The government instead proposed a compensatory measure on the basis of which NLB would pay an amount corresponding to 75% of the book value of NLB's banking subsidiaries into a so-called Fund of Funds.
"This would be conceived as a fund for European cohesion policy funds which are intended to provide repayable funding in the form of long-term and mezzanine loans, guarantees or capital investments to promote the growth and development of the Slovenian economy," the government explained on Thursday.
Under the terms of the proposed additional compensatory measure, Slovenia would renounce dividends for the period in which the bank is paying into the Fund of Funds.

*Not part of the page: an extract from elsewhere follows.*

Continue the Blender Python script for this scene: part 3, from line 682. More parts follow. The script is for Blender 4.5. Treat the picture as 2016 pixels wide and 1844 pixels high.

"It is therefore a measure that would adequately address the situation that has arisen because the commitment to sell, which is a commitment of Slovenia and not of the bank, cannot be realised", the government added.
The finance ministry said that talks with the Commission will continue intensively.
Slovenia earlier refused to sell NLB because it would not be able to secure the best possible price due to lawsuits launched against NLB in Croatia over Yugoslav-era savings deposits. Namely, NLB had been taken to court in Croatia over the deposits repaid to the bank's former customers in Croatia by Croatian banks, which then decided to seek compensation from the Slovenian bank in court.
This situation would drag down the price of the bank, the Slovenian government has argued.
NLB has been 100% state-owned since 2013, when the Slovenian government stepped in to recapitalise it and two other lenders - NKBM and Abanka, narrowly avoiding an international bailout.